SFF 2025 reinforced that cross-border payments remain a priority. Noteworthy announcements included the Singapore-Cambodia QR link allowing Cambodian travellers to pay in Singapore via their bank account; and COR-payment pilots spanning Africa and Asia via QR networks.

On the wholesale side, MAS discussed the BLOOM project (Borderless Liquid Open Online Multi-currency) involving 16+ banks and fintechs exploring tokenised deposits and regulated stable-coins.

4. Singapore as a fintech hub

Speaking at SFF, MAS Managing Director Chia Der Jiun described Singapore’s journey: from a sandbox-oriented environment to a global fintech hub home to over 1,800 fintech firms.

The ecosystem now spans robo-advisors, multi-currency mobile wallets, SME-lending platforms and advanced fraud and risk solutions.

Financial institutions have established more than 50 innovation centres and over 30 AI competency centres in Singapore, signalling a deep commitment to building global-scale fintech capabilities from the city-state.

5. What this means for issuing platforms and processors

For fintech issuers, processors and platform providers, SFF 2025 illuminated several take-aways:

  • Token-enabled rails are increasingly mission-critical.
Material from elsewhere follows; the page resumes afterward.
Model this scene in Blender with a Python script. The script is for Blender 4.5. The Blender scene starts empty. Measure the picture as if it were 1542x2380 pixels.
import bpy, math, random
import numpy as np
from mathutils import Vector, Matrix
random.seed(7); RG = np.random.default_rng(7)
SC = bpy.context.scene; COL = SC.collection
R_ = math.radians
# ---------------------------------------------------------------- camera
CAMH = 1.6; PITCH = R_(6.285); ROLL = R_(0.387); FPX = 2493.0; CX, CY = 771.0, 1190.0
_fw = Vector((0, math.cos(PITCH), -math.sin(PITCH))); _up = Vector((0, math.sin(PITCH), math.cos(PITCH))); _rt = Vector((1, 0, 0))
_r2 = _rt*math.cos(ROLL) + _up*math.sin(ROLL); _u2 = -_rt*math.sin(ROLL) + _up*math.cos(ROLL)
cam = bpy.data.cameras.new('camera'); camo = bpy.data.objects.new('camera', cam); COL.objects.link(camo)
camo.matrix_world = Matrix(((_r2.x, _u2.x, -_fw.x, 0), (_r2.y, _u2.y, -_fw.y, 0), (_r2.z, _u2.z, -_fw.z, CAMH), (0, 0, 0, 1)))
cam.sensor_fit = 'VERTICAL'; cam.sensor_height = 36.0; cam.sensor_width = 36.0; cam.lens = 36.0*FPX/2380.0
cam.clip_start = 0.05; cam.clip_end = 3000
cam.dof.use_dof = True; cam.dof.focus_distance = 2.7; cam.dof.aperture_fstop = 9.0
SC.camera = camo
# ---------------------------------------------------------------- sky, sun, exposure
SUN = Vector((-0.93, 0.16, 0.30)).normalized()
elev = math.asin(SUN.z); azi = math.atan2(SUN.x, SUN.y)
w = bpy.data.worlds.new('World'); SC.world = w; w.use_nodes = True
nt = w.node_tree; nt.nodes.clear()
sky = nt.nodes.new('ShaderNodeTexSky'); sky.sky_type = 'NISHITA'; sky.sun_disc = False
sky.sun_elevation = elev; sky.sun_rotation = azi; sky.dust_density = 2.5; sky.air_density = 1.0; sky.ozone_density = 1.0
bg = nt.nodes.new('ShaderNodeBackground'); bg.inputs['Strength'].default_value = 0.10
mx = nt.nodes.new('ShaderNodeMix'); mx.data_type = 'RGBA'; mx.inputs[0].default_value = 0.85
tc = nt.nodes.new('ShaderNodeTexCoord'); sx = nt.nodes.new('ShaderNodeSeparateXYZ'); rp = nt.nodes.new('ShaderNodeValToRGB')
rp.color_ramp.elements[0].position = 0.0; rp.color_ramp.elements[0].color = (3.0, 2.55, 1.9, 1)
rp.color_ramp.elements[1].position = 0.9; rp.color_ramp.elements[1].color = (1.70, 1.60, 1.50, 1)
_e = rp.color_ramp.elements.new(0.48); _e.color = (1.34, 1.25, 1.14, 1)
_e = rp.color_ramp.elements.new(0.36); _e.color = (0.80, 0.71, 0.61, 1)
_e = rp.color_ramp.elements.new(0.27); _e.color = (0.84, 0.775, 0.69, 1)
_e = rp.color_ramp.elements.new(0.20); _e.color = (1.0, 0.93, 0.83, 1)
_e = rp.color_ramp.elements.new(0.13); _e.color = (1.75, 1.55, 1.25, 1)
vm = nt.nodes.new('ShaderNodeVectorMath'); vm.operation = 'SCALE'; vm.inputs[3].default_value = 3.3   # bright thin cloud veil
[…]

Issuers should begin mapping how tokenised assets, deposits and stable-coins fit their stack.

  • AI is no longer a side initiative but an operational imperative. From underwriting and risk to agentic commerce and smart UX, AI integrates into core infrastructure.

  • Cross-border rails must evolve beyond SWIFT-led models. QR-linkage, tokenised deposits and multi-currency wallets are moving into pilot and early-deployment phases.

  • Market-readiness is now broader. Standards, governance, token protocols and enterprise-grade networks are progressing — meaning those who wait may fall behind.